Le fait que ces fragments ne soient pas à leur emplacement originel et l’absence d’autres éléments tangibles ne permet pas d’avoir une idée précise de leur datation mais il présentent néanmoins des caractéristiques globales susceptibles d’envisager  une datation très antérieure à l’époque médiévale. La similitude de cet appareil avec certains vestiges bien identifiés en d’autres lieux comme étant probablement d’origine antique (20) est assez troublante. Je n’ai, par contre, relevé aucune présence de tegulae ce qui conduit à être extrêmement prudent sur toute hypothèse de nature à corroborer, si peu que ce soit, l’idée que Terras développait à propos de l’origine de Touchane (21) qu’il convient de ne pas écarter, pour l’heure, de manière définitive.

 

UN AUTRE PROBLEME DEMEURE :

 

Jamais étudiées jusqu’alors, semble t-il, subsistent à l’est en contrebas du mamelon fortifié, maintenant très envahies par la végétation, des ruines difficilement interprétables : le caractère médiéval de ces constructions parait néanmoins établi : s’agissait-il d’un hameau implanté à proximité du castrum (22) ou de la maison forte d’Albert de Royn citée en 1339 ?

 

Sous une épaisse couche de mousse végétale émergent des restes de murs, certains ayant encore près d’1,50 m d’élévation ; par ailleurs, des pierres bien équarries (réemploi ?) marquent un seuil et l’emplacement d’une porte. Deux groupes de bâtiments, distants d’une trentaine de mètres, sont également discernables : j’en ai sommairement établi le plan.
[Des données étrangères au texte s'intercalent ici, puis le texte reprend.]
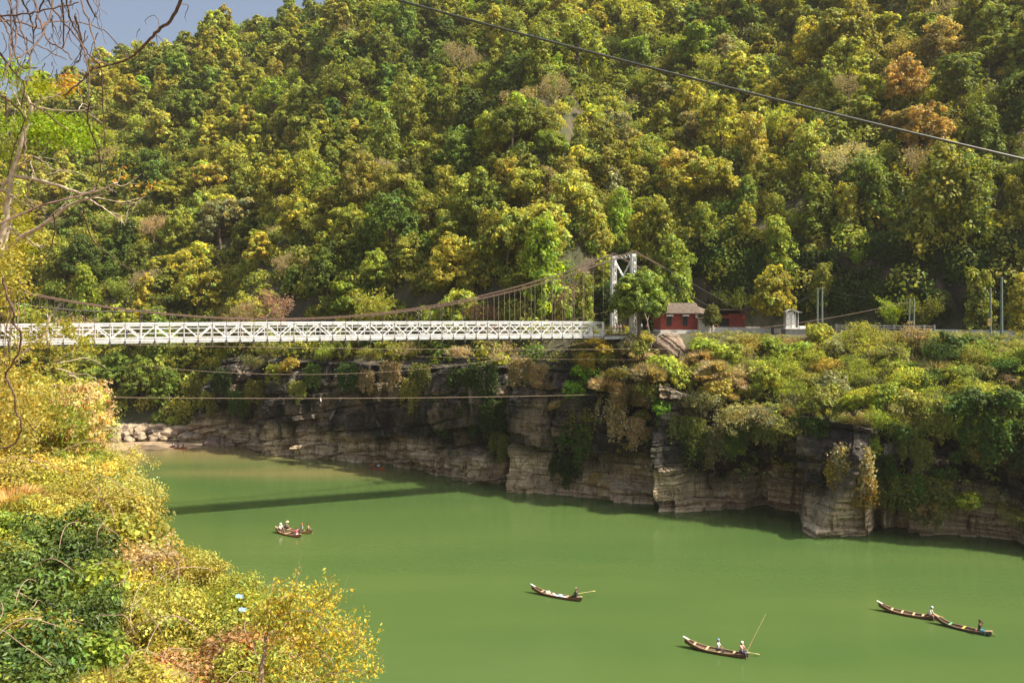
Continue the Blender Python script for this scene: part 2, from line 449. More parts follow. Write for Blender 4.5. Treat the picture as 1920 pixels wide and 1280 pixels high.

J’ai également pris une série de clichés du site et de ses derniers vestiges, condamnés – comme bien d’autres, hélas – à disparaître prochainement, la nature reprenant inexorablement tous ses droits cependant que les intempéries se chargeront, à terme, d’un nivellement total de ce qui fut « Toychana in Triviis » (23).    

 

(20) par exemple Saint Loup de Vif

(21) supra

(22) et trop modeste peut être (ou sans revenus distincts) pour être cité dans l’enquête delphinale de 1339 ou encore postérieure à celle-ci (hameau constitué avec des matériaux récupérés sur le site médiéval ?)

(23) selon une mention du 14ème siècle (dictionnaire topographique précité).